SOURCE DATA
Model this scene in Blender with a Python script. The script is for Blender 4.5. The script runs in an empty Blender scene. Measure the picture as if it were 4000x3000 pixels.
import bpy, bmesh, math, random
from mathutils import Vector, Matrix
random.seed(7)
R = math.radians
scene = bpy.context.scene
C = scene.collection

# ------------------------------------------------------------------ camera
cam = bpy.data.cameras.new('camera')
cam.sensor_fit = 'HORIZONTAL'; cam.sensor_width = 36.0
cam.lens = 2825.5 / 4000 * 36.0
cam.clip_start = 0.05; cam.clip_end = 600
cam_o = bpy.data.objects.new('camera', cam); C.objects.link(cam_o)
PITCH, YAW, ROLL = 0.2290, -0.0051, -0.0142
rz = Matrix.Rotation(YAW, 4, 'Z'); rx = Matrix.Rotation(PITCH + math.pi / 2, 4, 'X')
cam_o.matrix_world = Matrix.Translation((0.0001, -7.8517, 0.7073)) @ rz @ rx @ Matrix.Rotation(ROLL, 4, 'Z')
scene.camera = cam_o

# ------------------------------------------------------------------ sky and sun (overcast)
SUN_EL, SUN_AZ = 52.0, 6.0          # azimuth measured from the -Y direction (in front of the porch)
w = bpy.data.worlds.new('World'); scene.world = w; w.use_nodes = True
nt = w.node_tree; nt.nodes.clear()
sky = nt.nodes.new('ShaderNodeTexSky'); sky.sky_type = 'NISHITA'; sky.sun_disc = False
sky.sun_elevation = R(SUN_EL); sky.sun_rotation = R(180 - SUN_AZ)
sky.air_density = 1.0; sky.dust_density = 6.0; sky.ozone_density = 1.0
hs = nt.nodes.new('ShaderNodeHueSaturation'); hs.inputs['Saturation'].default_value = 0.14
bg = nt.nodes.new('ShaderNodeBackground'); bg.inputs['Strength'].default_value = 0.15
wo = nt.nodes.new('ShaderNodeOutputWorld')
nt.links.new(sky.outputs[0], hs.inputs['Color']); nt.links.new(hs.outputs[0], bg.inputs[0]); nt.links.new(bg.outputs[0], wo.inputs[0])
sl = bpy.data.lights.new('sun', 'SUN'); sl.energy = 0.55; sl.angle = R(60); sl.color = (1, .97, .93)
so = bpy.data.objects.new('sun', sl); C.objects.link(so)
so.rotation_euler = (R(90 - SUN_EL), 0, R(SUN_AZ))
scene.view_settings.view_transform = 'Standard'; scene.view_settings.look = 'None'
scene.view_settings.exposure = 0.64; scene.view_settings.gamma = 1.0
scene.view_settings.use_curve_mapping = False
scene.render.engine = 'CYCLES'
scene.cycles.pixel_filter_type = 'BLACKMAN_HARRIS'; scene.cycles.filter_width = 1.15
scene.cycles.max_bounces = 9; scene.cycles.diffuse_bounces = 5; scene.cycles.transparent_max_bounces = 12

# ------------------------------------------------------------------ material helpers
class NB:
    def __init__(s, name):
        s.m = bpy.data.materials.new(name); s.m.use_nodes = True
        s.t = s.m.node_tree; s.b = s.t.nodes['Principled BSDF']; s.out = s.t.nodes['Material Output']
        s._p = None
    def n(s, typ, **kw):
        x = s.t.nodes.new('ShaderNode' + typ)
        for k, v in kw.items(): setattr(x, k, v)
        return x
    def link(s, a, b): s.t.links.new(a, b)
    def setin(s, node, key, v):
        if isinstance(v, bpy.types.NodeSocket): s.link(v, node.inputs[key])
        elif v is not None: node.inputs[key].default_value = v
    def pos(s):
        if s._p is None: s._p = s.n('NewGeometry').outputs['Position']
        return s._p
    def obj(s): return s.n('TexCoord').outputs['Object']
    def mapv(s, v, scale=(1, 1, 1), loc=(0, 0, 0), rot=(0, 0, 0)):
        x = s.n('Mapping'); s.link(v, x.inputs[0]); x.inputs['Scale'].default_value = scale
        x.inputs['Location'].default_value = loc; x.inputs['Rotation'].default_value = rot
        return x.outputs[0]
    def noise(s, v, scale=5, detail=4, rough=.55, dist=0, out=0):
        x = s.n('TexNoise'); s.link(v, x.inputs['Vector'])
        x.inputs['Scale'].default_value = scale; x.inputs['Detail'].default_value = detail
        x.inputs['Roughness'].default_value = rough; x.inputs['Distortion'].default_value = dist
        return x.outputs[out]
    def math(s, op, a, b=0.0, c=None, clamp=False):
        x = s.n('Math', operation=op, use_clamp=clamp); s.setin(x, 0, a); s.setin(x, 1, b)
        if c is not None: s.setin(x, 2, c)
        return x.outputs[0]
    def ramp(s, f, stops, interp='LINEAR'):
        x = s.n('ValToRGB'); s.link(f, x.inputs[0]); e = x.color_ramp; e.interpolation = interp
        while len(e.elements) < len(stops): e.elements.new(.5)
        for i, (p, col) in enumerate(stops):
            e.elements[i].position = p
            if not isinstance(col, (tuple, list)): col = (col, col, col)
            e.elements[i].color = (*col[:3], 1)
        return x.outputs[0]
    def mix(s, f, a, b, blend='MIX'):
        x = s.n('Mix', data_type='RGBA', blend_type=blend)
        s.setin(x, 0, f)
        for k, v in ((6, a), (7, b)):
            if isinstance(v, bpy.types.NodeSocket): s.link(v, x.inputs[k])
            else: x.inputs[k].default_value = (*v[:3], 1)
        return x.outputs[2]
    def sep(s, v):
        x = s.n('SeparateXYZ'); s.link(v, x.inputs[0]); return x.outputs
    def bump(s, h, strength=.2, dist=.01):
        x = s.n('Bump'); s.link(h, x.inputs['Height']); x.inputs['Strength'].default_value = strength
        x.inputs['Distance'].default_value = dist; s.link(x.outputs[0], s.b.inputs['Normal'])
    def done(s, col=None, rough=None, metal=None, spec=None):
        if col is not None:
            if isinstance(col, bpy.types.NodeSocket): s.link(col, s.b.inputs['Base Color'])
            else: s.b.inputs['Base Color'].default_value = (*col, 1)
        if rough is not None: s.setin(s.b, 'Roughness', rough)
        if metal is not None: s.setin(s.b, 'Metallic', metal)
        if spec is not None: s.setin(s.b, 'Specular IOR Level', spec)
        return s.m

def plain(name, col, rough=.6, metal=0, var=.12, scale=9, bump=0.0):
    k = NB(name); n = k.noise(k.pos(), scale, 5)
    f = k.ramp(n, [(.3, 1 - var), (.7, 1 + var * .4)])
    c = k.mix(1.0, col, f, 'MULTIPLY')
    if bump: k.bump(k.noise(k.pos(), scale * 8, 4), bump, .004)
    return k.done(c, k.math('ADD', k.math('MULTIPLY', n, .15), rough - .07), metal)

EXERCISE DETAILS
Extract the full listing above without altering anything.

EXERCISE ANSWER
Model this scene in Blender with a Python script. The script is for Blender 4.5. The script runs in an empty Blender scene. Measure the picture as if it were 4000x3000 pixels.
import bpy, bmesh, math, random
from mathutils import Vector, Matrix
random.seed(7)
R = math.radians
scene = bpy.context.scene
C = scene.collection

# ------------------------------------------------------------------ camera
cam = bpy.data.cameras.new('camera')
cam.sensor_fit = 'HORIZONTAL'; cam.sensor_width = 36.0
cam.lens = 2825.5 / 4000 * 36.0
cam.clip_start = 0.05; cam.clip_end = 600
cam_o = bpy.data.objects.new('camera', cam); C.objects.link(cam_o)
PITCH, YAW, ROLL = 0.2290, -0.0051, -0.0142
rz = Matrix.Rotation(YAW, 4, 'Z'); rx = Matrix.Rotation(PITCH + math.pi / 2, 4, 'X')
cam_o.matrix_world = Matrix.Translation((0.0001, -7.8517, 0.7073)) @ rz @ rx @ Matrix.Rotation(ROLL, 4, 'Z')
scene.camera = cam_o

# ------------------------------------------------------------------ sky and sun (overcast)
SUN_EL, SUN_AZ = 52.0, 6.0          # azimuth measured from the -Y direction (in front of the porch)
w = bpy.data.worlds.new('World'); scene.world = w; w.use_nodes = True
nt = w.node_tree; nt.nodes.clear()
sky = nt.nodes.new('ShaderNodeTexSky'); sky.sky_type = 'NISHITA'; sky.sun_disc = False
sky.sun_elevation = R(SUN_EL); sky.sun_rotation = R(180 - SUN_AZ)
sky.air_density = 1.0; sky.dust_density = 6.0; sky.ozone_density = 1.0
hs = nt.nodes.new('ShaderNodeHueSaturation'); hs.inputs['Saturation'].default_value = 0.14
bg = nt.nodes.new('ShaderNodeBackground'); bg.inputs['Strength'].default_value = 0.15
wo = nt.nodes.new('ShaderNodeOutputWorld')
nt.links.new(sky.outputs[0], hs.inputs['Color']); nt.links.new(hs.outputs[0], bg.inputs[0]); nt.links.new(bg.outputs[0], wo.inputs[0])
sl = bpy.data.lights.new('sun', 'SUN'); sl.energy = 0.55; sl.angle = R(60); sl.color = (1, .97, .93)
so = bpy.data.objects.new('sun', sl); C.objects.link(so)
so.rotation_euler = (R(90 - SUN_EL), 0, R(SUN_AZ))
scene.view_settings.view_transform = 'Standard'; scene.view_settings.look = 'None'
scene.view_settings.exposure = 0.64; scene.view_settings.gamma = 1.0
scene.view_settings.use_curve_mapping = False
scene.render.engine = 'CYCLES'
scene.cycles.pixel_filter_type = 'BLACKMAN_HARRIS'; scene.cycles.filter_width = 1.15
scene.cycles.max_bounces = 9; scene.cycles.diffuse_bounces = 5; scene.cycles.transparent_max_bounces = 12

# ------------------------------------------------------------------ material helpers
class NB:
    def __init__(s, name):
        s.m = bpy.data.materials.new(name); s.m.use_nodes = True
        s.t = s.m.node_tree; s.b = s.t.nodes['Principled BSDF']; s.out = s.t.nodes['Material Output']
        s._p = None
    def n(s, typ, **kw):
        x = s.t.nodes.new('ShaderNode' + typ)
        for k, v in kw.items(): setattr(x, k, v)
        return x
    def link(s, a, b): s.t.links.new(a, b)
    def setin(s, node, key, v):
        if isinstance(v, bpy.types.NodeSocket): s.link(v, node.inputs[key])
        elif v is not None: node.inputs[key].default_value = v
    def pos(s):
        if s._p is None: s._p = s.n('NewGeometry').outputs['Position']
        return s._p
    def obj(s): return s.n('TexCoord').outputs['Object']
    def mapv(s, v, scale=(1, 1, 1), loc=(0, 0, 0), rot=(0, 0, 0)):
        x = s.n('Mapping'); s.link(v, x.inputs[0]); x.inputs['Scale'].default_value = scale
        x.inputs['Location'].default_value = loc; x.inputs['Rotation'].default_value = rot
        return x.outputs[0]
    def noise(s, v, scale=5, detail=4, rough=.55, dist=0, out=0):
        x = s.n('TexNoise'); s.link(v, x.inputs['Vector'])
        x.inputs['Scale'].default_value = scale; x.inputs['Detail'].default_value = detail
        x.inputs['Roughness'].default_value = rough; x.inputs['Distortion'].default_value = dist
        return x.outputs[out]
    def math(s, op, a, b=0.0, c=None, clamp=False):
        x = s.n('Math', operation=op, use_clamp=clamp); s.setin(x, 0, a); s.setin(x, 1, b)
        if c is not None: s.setin(x, 2, c)
        return x.outputs[0]
    def ramp(s, f, stops, interp='LINEAR'):
        x = s.n('ValToRGB'); s.link(f, x.inputs[0]); e = x.color_ramp; e.interpolation = interp
        while len(e.elements) < len(stops): e.elements.new(.5)
        for i, (p, col) in enumerate(stops):
            e.elements[i].position = p
            if not isinstance(col, (tuple, list)): col = (col, col, col)
            e.elements[i].color = (*col[:3], 1)
        return x.outputs[0]
    def mix(s, f, a, b, blend='MIX'):
        x = s.n('Mix', data_type='RGBA', blend_type=blend)
        s.setin(x, 0, f)
        for k, v in ((6, a), (7, b)):
            if isinstance(v, bpy.types.NodeSocket): s.link(v, x.inputs[k])
            else: x.inputs[k].default_value = (*v[:3], 1)
        return x.outputs[2]
    def sep(s, v):
        x = s.n('SeparateXYZ'); s.link(v, x.inputs[0]); return x.outputs
    def bump(s, h, strength=.2, dist=.01):
        x = s.n('Bump'); s.link(h, x.inputs['Height']); x.inputs['Strength'].default_value = strength
        x.inputs['Distance'].default_value = dist; s.link(x.outputs[0], s.b.inputs['Normal'])
    def done(s, col=None, rough=None, metal=None, spec=None):
        if col is not None:
            if isinstance(col, bpy.types.NodeSocket): s.link(col, s.b.inputs['Base Color'])
            else: s.b.inputs['Base Color'].default_value = (*col, 1)
        if rough is not None: s.setin(s.b, 'Roughness', rough)
        if metal is not None: s.setin(s.b, 'Metallic', metal)
        if spec is not None: s.setin(s.b, 'Specular IOR Level', spec)
        return s.m

def plain(name, col, rough=.6, metal=0, var=.12, scale=9, bump=0.0):
    k = NB(name); n = k.noise(k.pos(), scale, 5)
    f = k.ramp(n, [(.3, 1 - var), (.7, 1 + var * .4)])
    c = k.mix(1.0, col, f, 'MULTIPLY')
    if bump: k.bump(k.noise(k.pos(), scale * 8, 4), bump, .004)
    return k.done(c, k.math('ADD', k.math('MULTIPLY', n, .15), rough - .07), metal)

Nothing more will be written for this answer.